##### DATASET EXTRACT #####
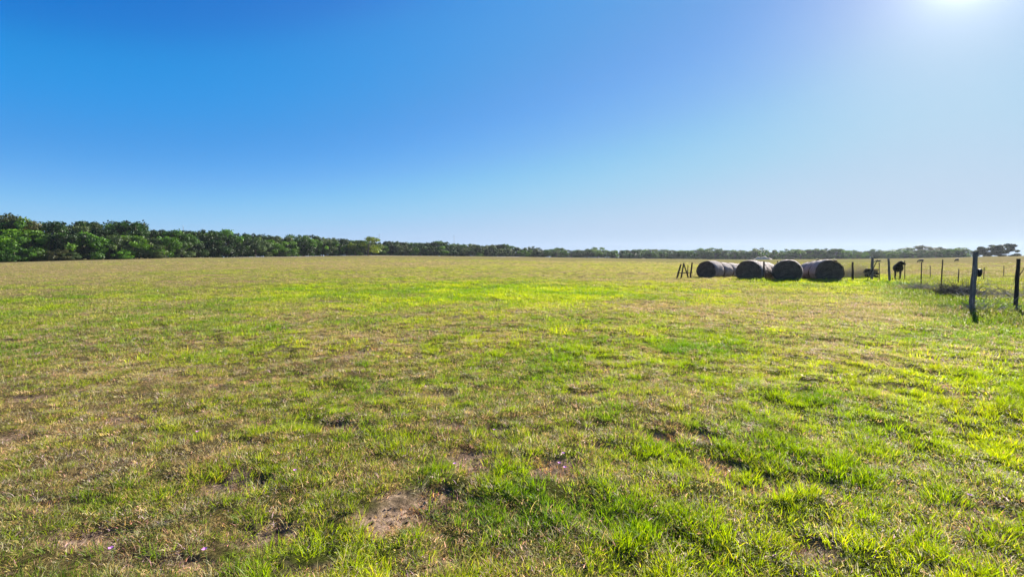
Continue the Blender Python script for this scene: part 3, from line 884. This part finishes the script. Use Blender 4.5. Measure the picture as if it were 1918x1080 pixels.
for ri, ((bx, by_), W, H, azd, cnt) in enumerate(rows):
    p0 = at(bx, by_)
    dv = Vector((math.sin(R(azd)), math.cos(R(azd)), 0))
    for k in range(cnt):
        s = 1 - .055 * k - random.uniform(0, .03) * (k > 0)
        p = p0 + dv * (1.44 * k) + Vector((random.uniform(-.06, .06), 0, 0)) * (k > 0)
        p.z = float(terrain(p.x, p.y, False)) - .02
        e = empty('hay_bale', p, -R(azd) + random.uniform(-.03, .03) * (k > 0))
        side, ends = BV[(ri + k) % 4]
        # width and height of the roll come from the scale of its parts
        for nm, me in (('rolled_side', side), ('cut_end', ends[0]), ('cut_end', ends[1])):
            o = link(nm, me, None, e); o.scale = (W * s, 1, H * s)
        tag(e, 'round hay bale, ' + HB[ri][k], 'hay bale', 'round hay bales in rows by the fence')

# ------------------------------------------------------------------ posts, fence, brace
def wood_post(parent, base, top, r, name='wooden_post', material='wood', n=9, jag=.25):
    b, t = Vector(base), Vector(top)
    m = MB()
    pts, rr = [], []
    for i in range(7):
        f = i / 6
        p = b.lerp(t, f) + Vector((random.uniform(-1, 1), random.uniform(-1, 1), 0)) * r * .12
        pts.append(p); rr.append(r * (1.12 - .2 * f))
    m.tube(pts, rr, n, rough=jag)
    return m.build(name, M[material], parent)

def t_post(parent, base, top, name='metal_post'):
    b, t = Vector(base), Vector(top)
    m = MB(); d = (t - b); h = d.length
    rot = d.to_track_quat('Z', 'Y').to_matrix() @ Matrix.Rotation(random.uniform(-.3, .3), 3, 'Z')
    c = b.lerp(t, .5)
    m.box(c, .045, .007, h, rot); m.box(c + rot @ Vector((0, .021, 0)), .007, .035, h * .998, rot)
    for k in range(int(h / .06)):
        m.box(b + d * ((k + .5) * .06 / h) + rot @ Vector((0, -.008, 0)), .014, .010, .016, rot)
    return m.build(name, M['steel'], parent)

random.seed(21)
def post_pts(px0, py0, px1, py1):
    b = at(px0, py0)
    Z = b.y
    # top: same depth, image position gives x and z
    d = Vector(((px1 - CX) / F, cp + sp * (CY - py1) / F, -sp + cp * (CY - py1) / F))
    k = Z / d.y
    return b - Vector((0, 0, .1)), Vector((d.x * k, Z, CH + d.z * k))

FP = [('wood', 1597.5, 525.5, 1597, 490.5, .055), ('wood', 1633, 524.5, 1634, 482.5, .075), ('steel', 1647, 526, 1646.5, 492, 0), ('wood', 1667, 527, 1664, 484, .06),
      ('steel', 1725, 537, 1726, 490, 0), ('steel', 1762, 546.5, 1766, 486, 0), ('wood', 1820, 580, 1827.5, 471.5, .060), ('steel2', 1901.5, 579, 1908, 484.5, .045)]
fe = empty('wire_fence', at(1725, 537))
fe.location = (0, 0, 0)
tops = []
for k, (ty, a, b, c, d, r) in enumerate(FP):
    p, q = post_pts(a, b, c, d)
    tops.append((p + Vector((0, 0, .1)), q))
    if ty == 'steel': t_post(fe, p, q)
    else:
        o = wood_post(fe, p, q, r, material='wood' if r > .056 else 'dark_wood')
        if ty == 'wood' and r == .060: o['label'] = 'thick grey weathered corner post'
# the fence runs on past the right edge of the picture
for (x, y) in ((17.6, 13.0), (21.5, 12.6)):
    z = float(terrain(x, y)); p, q = Vector((x, y, z - .1)), Vector((x + .03, y, z + 1.4))
    t_post(fe, p, q); tops.append((p + Vector((0, 0, .1)), q))
def wires(posts, heights, parent, r=.0022, stay=.0, sag=.02):
    for hz in heights:
        m = MB()
        for (b0, t0), (b1, t1) in zip(posts[:-1], posts[1:]):
            f0, f1 = hz / (t0 - b0).length, hz / (t1 - b1).length
            p, q = b0.lerp(t0, f0), b1.lerp(t1, f1)
            pts = [p.lerp(q, i / 6) + Vector((0, 0, -sag * math.sin(math.pi * i / 6) + random.uniform(-.006, .006))) for i in range(7)]
            m.tube(pts, r, 4, cap=False)
        m.build('wire_strand', M['wire'], parent)
    if stay:
        for (b0, t0), (b1, t1) in zip(posts[:-1], posts[1:]):
            L_ = (b1 - b0).length; m = MB()
            for i in range(1, int(L_ / stay)):
                f = i * stay / L_
                p = b0.lerp(b1, f); m.tube([p + Vector((0, 0, heights[0])), p + Vector((random.uniform(-.01, .01), 0, heights[-2]))], r * .7, 3, cap=False)
            if m.V: m.build('woven_wire_panel', M['wire'], parent)
wires(tops, (.18, .36, .54, .74, .95, 1.12), fe, r=.0034, stay=.45)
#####
Return exactly what appears from the opening line of the material through the line with "tag(e, 'round hay", apart from the pictures.

## WORKED SOLUTION
Continue the Blender Python script for this scene: part 3, from line 884. This part finishes the script. Use Blender 4.5. Measure the picture as if it were 1918x1080 pixels.
for ri, ((bx, by_), W, H, azd, cnt) in enumerate(rows):
    p0 = at(bx, by_)
    dv = Vector((math.sin(R(azd)), math.cos(R(azd)), 0))
    for k in range(cnt):
        s = 1 - .055 * k - random.uniform(0, .03) * (k > 0)
        p = p0 + dv * (1.44 * k) + Vector((random.uniform(-.06, .06), 0, 0)) * (k > 0)
        p.z = float(terrain(p.x, p.y, False)) - .02
        e = empty('hay_bale', p, -R(azd) + random.uniform(-.03, .03) * (k > 0))
        side, ends = BV[(ri + k) % 4]
        # width and height of the roll come from the scale of its parts
        for nm, me in (('rolled_side', side), ('cut_end', ends[0]), ('cut_end', ends[1])):
            o = link(nm, me, None, e); o.scale = (W * s, 1, H * s)
        tag(e, 'round hay bale, ' + HB[ri][k], 'hay bale', 'round hay bales in rows by the fence')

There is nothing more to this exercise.